Reading, writing, art, meditation, are all tools available to us. A spiritual practice is a kind of biotechnology. They are a conglomerate of raw materials that engage and infuse themselves with our living systems for the purposes of creating improved changes. Books inject themselves into us and they "leave parts of themselves behind in [our] thoughts", as if it were "a memory that [we] were lucky enough to gain without experience", journalist Annalee Newitz suggests. Writing interacts with us on cellular, molecular, and perhaps even on an atomic level. Meditation increases the performance of our neurochemistry and it's responses to stimuli. Art is an implant that enhances attention, awareness, wisdom, and love. They each operate like a prosthesis. They are restorative, rehabilitating, and augmentary. Once grafted into our essence, we become hybrid beings; altered in ways that improve who we are. We become better, stronger, faster.
Writer and cultural critic Maria Popova says that "one's work should be a salute to life." So it is when its comes to our tools. They are modifications ultimately meant to make life appear more in focus. They should give more than they ever take, add more than they ever subtract.
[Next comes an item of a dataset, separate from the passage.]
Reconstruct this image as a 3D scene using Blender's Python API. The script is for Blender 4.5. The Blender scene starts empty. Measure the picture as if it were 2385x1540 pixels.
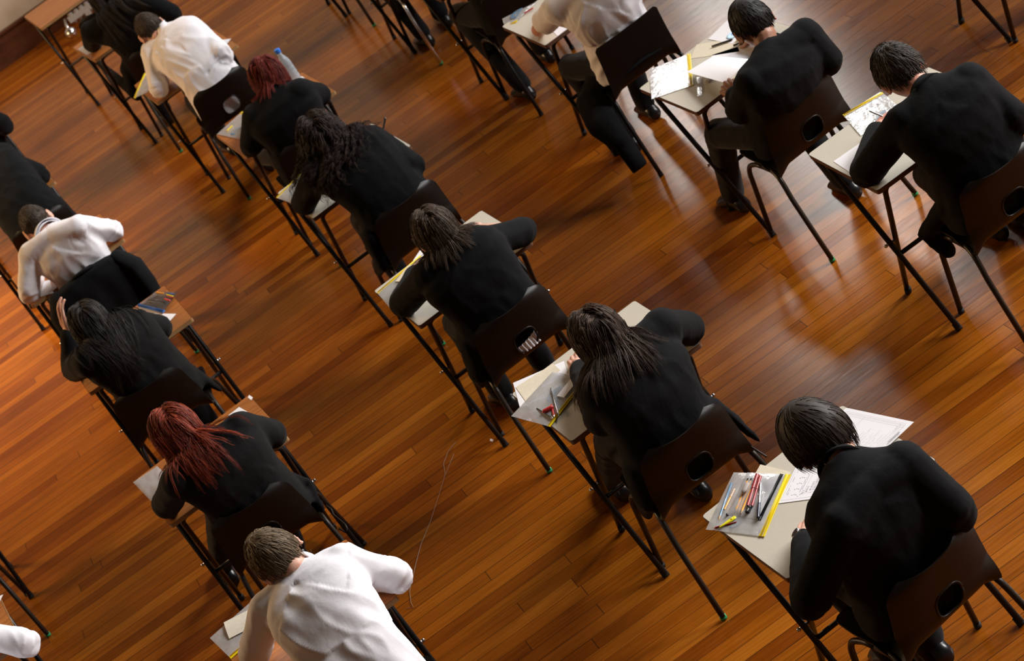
import bpy, bmesh, math, random
import numpy as np
from mathutils import Vector, Matrix, noise
from mathutils.bvhtree import BVHTree
random.seed(7)
V3 = lambda *a: np.array(a, float)
SC = bpy.context.scene
COL = SC.collection
PI = math.pi
def nrm(v):
    v = np.asarray(v, float); n = np.linalg.norm(v); return v / n if n > 1e-9 else v

# ---------------------------------------------------------------- mesh helpers
class MB:
    """collects vertices and faces of one mesh"""
    def __init__(self): self.v = []; self.f = []; self.m = []; self.c = []
    def add(self, vs, fs, mat=0, col=None):
        b = len(self.v)
        self.v += [tuple(float(c) for c in p) for p in vs]
        self.f += [tuple(i + b for i in f) for f in fs]
        self.m += [mat] * len(fs)
        if col is not None: self.c += [col] * len(vs)
    def box(self, c, s, R=None, mat=0):
        hx, hy, hz = s[0] / 2, s[1] / 2, s[2] / 2
        P = [V3(x, y, z) for x in (-hx, hx) for y in (-hy, hy) for z in (-hz, hz)]
        if R is not None: P = [R @ p for p in P]
        P = [p + np.asarray(c) for p in P]
        self.add(P, [(0, 1, 3, 2), (4, 6, 7, 5), (0, 4, 5, 1), (2, 3, 7, 6), (0, 2, 6, 4), (1, 5, 7, 3)], mat)
    def loft(self, rings, mat=0, cap=True, col=None):
        n = len(rings[0]); vs = [p for r in rings for p in r]; fs = []
        for i in range(len(rings) - 1):
            for j in range(n):
                k = (j + 1) % n
                fs.append((i * n + j, i * n + k, (i + 1) * n + k, (i + 1) * n + j))
        if cap:
            fs.append(tuple(reversed(range(n)))); fs.append(tuple(range((len(rings) - 1) * n, len(rings) * n)))
        self.add(vs, fs, mat, col)
    def tube(self, path, r, n=10, mat=0, round_ends=False, cap=True, col=None, flat=1.0):
        path = [np.asarray(p, float) for p in path]
        if not hasattr(r, '__len__'): r = [r] * len(path)
        r = list(r)
        if round_ends:
            d0 = nrm(path[0] - path[1]); d1 = nrm(path[-1] - path[-2]); a, b = r[0], r[-1]
            pre = [(path[0] + d0 * a * s, a * math.sqrt(max(0, 1 - s * s)) + 1e-5) for s in (.99, .85, .5)]
            post = [(path[-1] + d1 * b * s, b * math.sqrt(max(0, 1 - s * s)) + 1e-5) for s in (.5, .85, .99)]
            path = [p for p, _ in pre] + path + [p for p, _ in post]
            r = [q for _, q in pre] + r + [q for _, q in post]
        T = []
        for i in range(len(path)):
            a = path[max(i - 1, 0)]; b = path[min(i + 1, len(path) - 1)]; T.append(nrm(b - a))
        u = nrm(np.cross(T[0], V3(0, 0, 1) if abs(T[0][2]) < .9 else V3(1, 0, 0)))
        rings = []
        for i, p in enumerate(path):
            u = nrm(u - T[i] * (u @ T[i])); w = np.cross(T[i], u)
            rings.append([p + (u * math.cos(t) + w * math.sin(t) * flat) * r[i] for t in [2 * PI * k / n for k in range(n)]])
        self.loft(rings, mat, cap, col)
    def ball(self, c, r, R=None, nu=16, nv=10, mat=0):
        r = V3(r, r, r) if not hasattr(r, '__len__') else np.asarray(r, float)
        vs = []; fs = []
        for i in range(nv + 1):
            th = PI * i / nv
            th = min(max(th, .02), PI - .02)
            for j in range(nu):
                ph = 2 * PI * j / nu
                p = V3(math.sin(th) * math.cos(ph), math.sin(th) * math.sin(ph), math.cos(th)) * r
                if R is not None: p = R @ p
                vs.append(p + np.asarray(c))
        for i in range(nv):
            for j in range(nu):
                k = (j + 1) % nu
                fs.append((i * nu + j, (i + 1) * nu + j, (i + 1) * nu + k, i * nu + k))
        fs.append(tuple(range(nu))); fs.append(tuple(reversed(range(nv * nu, (nv + 1) * nu))))
        self.add(vs, fs, mat)
    def mesh(self, name, smooth=True):
        me = bpy.data.meshes.new(name)
        me.from_pydata(self.v, [], self.f); me.update()
        if len(set(self.m)) > 1: me.polygons.foreach_set('material_index', self.m)
        me.polygons.foreach_set('use_smooth', [smooth] * len(me.polygons))
        if self.c and len(self.c) == len(self.v):
            a = me.attributes.new('tint', 'FLOAT', 'POINT'); a.data.foreach_set('value', self.c)
        return me

def autosmooth(me, ang=35):
    bm = bmesh.new(); bm.from_mesh(me); bm.normal_update()
    for e in bm.edges:
        if len(e.link_faces) == 2: e.smooth = e.calc_face_angle(0) < math.radians(ang)
    bm.to_mesh(me); bm.free()

def link(name, me, mats=(), parent=None, **props):
    o = bpy.data.objects.new(name, me)
    COL.objects.link(o)
    for m in (mats if isinstance(mats, (list, tuple)) else [mats]):
        if me is not None and m is not None and len(me.materials) < 8: me.materials.append(m)
    if parent is not None: o.parent = parent
    for k, v in props.items():
        if v is not None: o[k] = v
    return o
def thing(name, label, cat, loc=(0, 0, 0), rz=0.0, group=None):
    o = bpy.data.objects.new(name, None); COL.objects.link(o)
    o.empty_display_size = .1; o.location = tuple(float(c) for c in loc); o.rotation_euler = (0, 0, rz)
    o['label'] = label; o['category'] = cat
    if group: o['group'] = group
    return o
def part(name, mb, mats, parent, smooth=True, ang=None, org=None, **props):
    if org is not None: mb.v = [tuple(np.array(p) - org) for p in mb.v]
    me = mb.mesh(name, smooth)
    if ang: autosmooth(me, ang)
    return link(name, me, mats, parent, **props)
def single(name, mb, mats, label, cat, group=None, smooth=True, ang=40):
    """a thing that is one mesh: origin moved to its base centre"""
    P = np.array(mb.v); c = P.mean(0); c[2] = P[:, 2].min()
    o = part(name, mb, mats, None, smooth, ang, org=c)
    o.location = c; o['label'] = label; o['category'] = cat
    if group: o['group'] = group
    return o
def dup(root, loc, rz, label, group=None):
    r = root.copy(); COL.objects.link(r); r.location = tuple(float(c) for c in loc); r.rotation_euler = (0, 0, rz); r['label'] = label
    if group: r['group'] = group
    for ch in list(root.children):
        c = ch.copy(); COL.objects.link(c); c.parent = r
        for g in list(ch.children):
            d = g.copy(); COL.objects.link(d); d.parent = c
    return r
def remesh(mb, voxel, smooth=3, fac=.5):
    """fuse the overlapping closed shells of mb into one skin"""
    me = mb.mesh('tmp')
    bm = bmesh.new(); bm.from_mesh(me); bmesh.ops.recalc_face_normals(bm, faces=bm.faces); bm.to_mesh(me); bm.free()
    o = bpy.data.objects.new('tmp', me); COL.objects.link(o)
    m = o.modifiers.new('r', 'REMESH'); m.mode = 'VOXEL'; m.voxel_size = voxel; m.use_smooth_shade = True
    if smooth:
        s = o.modifiers.new('s', 'SMOOTH'); s.factor = fac; s.iterations = smooth
    dg = bpy.context.evaluated_depsgraph_get()
    out = bpy.data.meshes.new_from_object(o.evaluated_get(dg), depsgraph=dg)
    bpy.data.objects.remove(o); bpy.data.meshes.remove(me)
    return out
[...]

There is no sense in being nostalgic for a simpler time. Evolution is unidirectional. There's no going back, no turning around. The only path is forward. The only way is through. But, there are also no easy answers. No ready-made remedies. No solutions that are one-size-fits-all. We have to adapt and change. We have to be different. We have to do the work of discovering what is possible. We have to experiment, and iterate, and try, a lot. We have to be willing to get things really wrong, and we have to keep going. That’s the most pivotal piece actually; the persistence, the resilience. Maybe we don't get a say in whether or not we are cyborgs, but we can still decide what kind of cyborgs we want to be. We can choose to be more human than we were before, perhaps more than we have ever been.